Make sure that the rolling window is centered make two new columns in the correlation: one with the current volume rolling average, another with a "centered" rolling average

This documentation shows how you can make a centered rolling average.

https://pandas.pydata.org/docs/reference/api/pandas.DataFrame.rolling.html

The following image shows the cases that we need to cover when it comes to the correlation plot. The current code covers all of these cases.

image

FOR LATER: try to find a solution using `ffmpeg that can stitch videos together. For example, if there is a person who dropped the call and then rejoined, we want to stitch the audio so that it sounds like a cohesive audio file.

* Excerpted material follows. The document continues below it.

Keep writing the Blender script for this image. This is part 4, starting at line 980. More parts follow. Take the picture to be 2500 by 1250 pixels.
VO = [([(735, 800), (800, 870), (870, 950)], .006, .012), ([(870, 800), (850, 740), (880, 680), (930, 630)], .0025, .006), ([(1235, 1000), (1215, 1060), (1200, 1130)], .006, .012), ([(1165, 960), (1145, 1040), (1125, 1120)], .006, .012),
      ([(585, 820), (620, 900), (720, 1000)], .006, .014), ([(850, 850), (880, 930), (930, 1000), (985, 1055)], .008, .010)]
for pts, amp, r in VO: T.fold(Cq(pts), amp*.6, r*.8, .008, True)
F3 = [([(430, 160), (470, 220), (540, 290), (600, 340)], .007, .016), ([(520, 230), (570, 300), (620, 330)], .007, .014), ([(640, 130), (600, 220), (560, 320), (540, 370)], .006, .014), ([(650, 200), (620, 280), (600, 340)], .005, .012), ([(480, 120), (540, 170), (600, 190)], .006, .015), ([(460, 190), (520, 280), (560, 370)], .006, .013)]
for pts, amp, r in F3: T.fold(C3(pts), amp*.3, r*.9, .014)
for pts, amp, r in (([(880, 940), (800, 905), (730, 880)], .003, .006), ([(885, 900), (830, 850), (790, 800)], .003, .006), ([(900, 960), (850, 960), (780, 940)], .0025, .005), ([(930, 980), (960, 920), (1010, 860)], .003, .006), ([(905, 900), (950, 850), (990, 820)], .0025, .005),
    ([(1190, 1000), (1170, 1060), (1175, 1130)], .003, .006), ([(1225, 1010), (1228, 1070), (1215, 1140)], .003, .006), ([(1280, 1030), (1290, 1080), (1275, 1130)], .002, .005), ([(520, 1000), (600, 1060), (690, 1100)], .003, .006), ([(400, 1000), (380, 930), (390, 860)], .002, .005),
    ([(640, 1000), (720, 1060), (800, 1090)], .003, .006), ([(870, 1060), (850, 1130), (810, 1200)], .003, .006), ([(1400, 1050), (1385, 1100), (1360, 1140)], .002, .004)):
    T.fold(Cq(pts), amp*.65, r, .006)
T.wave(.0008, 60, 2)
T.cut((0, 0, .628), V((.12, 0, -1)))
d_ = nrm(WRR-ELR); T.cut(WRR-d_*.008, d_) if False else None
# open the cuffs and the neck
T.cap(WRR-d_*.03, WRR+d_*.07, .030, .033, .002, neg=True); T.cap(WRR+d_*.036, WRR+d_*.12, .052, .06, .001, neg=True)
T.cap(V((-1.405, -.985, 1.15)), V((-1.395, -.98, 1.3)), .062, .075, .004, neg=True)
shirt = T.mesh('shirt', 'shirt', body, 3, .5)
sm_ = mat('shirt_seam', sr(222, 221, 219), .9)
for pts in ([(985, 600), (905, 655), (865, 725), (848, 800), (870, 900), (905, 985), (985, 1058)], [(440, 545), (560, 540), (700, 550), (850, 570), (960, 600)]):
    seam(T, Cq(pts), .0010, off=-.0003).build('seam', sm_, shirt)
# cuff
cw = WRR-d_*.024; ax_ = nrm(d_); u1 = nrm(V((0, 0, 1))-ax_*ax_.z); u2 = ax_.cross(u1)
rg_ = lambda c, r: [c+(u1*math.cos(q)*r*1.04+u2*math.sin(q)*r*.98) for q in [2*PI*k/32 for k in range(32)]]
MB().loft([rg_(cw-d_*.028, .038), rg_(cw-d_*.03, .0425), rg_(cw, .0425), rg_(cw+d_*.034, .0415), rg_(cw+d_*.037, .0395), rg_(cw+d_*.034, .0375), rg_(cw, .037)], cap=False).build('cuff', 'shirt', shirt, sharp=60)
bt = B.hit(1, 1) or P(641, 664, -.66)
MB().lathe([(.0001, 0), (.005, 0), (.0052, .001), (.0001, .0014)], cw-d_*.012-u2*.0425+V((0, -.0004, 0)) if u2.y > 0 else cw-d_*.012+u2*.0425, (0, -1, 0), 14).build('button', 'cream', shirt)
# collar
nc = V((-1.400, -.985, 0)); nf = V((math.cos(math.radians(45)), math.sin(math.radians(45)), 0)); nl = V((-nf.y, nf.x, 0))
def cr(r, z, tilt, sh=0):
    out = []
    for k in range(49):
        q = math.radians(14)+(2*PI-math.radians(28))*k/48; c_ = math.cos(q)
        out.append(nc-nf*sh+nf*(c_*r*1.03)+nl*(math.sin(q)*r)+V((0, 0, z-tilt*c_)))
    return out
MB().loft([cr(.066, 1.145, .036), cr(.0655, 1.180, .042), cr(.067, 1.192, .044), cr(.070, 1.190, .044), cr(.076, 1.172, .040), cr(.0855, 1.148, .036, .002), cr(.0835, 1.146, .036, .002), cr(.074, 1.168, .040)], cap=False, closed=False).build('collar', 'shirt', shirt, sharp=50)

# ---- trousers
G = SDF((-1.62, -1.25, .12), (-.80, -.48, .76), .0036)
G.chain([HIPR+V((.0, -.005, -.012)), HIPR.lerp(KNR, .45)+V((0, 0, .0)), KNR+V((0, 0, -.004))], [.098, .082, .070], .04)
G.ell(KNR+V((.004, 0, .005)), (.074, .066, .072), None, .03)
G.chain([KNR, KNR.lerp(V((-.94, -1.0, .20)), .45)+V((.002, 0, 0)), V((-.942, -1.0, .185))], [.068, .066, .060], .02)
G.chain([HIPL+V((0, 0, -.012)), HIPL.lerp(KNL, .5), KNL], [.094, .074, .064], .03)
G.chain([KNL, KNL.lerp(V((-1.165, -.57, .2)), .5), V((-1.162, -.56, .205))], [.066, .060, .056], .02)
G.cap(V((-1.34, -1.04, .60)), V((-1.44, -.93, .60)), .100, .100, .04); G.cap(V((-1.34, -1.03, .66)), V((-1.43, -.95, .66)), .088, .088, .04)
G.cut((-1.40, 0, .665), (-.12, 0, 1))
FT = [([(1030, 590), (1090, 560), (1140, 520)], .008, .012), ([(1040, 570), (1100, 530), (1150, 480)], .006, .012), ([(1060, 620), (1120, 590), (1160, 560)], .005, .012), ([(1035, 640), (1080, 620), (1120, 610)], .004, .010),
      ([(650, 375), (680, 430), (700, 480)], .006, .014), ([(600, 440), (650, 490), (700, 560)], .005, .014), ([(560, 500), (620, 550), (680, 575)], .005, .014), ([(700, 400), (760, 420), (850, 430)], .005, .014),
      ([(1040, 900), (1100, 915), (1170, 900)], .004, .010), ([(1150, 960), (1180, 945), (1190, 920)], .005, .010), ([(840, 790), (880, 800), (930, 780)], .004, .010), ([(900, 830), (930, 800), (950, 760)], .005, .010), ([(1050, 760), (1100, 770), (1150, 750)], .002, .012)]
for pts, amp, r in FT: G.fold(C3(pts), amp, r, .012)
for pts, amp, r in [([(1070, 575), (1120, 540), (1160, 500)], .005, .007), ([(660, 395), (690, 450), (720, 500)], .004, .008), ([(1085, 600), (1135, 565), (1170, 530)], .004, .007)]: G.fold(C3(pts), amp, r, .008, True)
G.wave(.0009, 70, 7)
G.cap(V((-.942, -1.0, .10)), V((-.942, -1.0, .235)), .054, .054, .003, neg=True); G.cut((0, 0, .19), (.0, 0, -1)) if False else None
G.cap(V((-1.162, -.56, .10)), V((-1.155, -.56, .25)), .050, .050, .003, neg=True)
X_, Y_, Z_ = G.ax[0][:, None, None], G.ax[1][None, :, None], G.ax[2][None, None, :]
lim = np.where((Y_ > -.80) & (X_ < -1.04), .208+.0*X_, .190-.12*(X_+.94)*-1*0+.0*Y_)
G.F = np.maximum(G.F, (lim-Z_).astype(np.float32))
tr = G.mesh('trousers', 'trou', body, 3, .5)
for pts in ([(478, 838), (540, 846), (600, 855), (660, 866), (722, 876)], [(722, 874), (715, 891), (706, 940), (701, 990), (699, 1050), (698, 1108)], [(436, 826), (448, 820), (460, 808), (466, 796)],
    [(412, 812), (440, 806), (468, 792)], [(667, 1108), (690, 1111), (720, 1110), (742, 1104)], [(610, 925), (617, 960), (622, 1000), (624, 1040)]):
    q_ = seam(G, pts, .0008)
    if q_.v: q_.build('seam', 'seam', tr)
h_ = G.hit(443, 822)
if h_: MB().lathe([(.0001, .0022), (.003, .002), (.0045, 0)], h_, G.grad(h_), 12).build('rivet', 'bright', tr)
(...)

mxumary commented 3 months ago

Overview of the type of visualizations created

NOTE: specific code can be found here https://github.com/Watts-Lab/deliberation-video-pipeline/blob/main/updated_vizzes_with_whisper%2C_whisperx_stable_ts%2C_deepgram.ipynb

One software, all speakers: done at the word level and segment/utterance level

This helps identify if there is an overlap among speakers. image

One speaker, all software, volume, and threshold visualizations

Identifies potential discrepancies in transcription between software and compares it to volume and "silence" (which is a pre-defined threshold that can be changed by the user) image

Correlation heatmap

Based on a pre-defined interval (here, it is 0.5 seconds), we check each software's transcription output to identify if they indicate if there were any words spoken in that particular threshold. If so, we mark it as a 1 in the matrix, 0 otherwise. Next, we average volume (including rolling averages) over each interval. Below, we find the correlations to identify which software/volumes align with each other the best. image

Next steps

Figure out what software we want to use: deepgram, stable-ts, WhisperX? (Whisper does not have word-level transcription, at least as of February 2024). Personally, I lean towards deepgram. It's faster and more precise than WhisperX and stable-ts. There is some lack of precision, though. The duration of one words (e.g., "Yes.") is labeled as having a very high duration ~7+ seconds, which isn't very realistic. But the tradeoff between having precise durations vs. fast transcription is worth it in my opinion.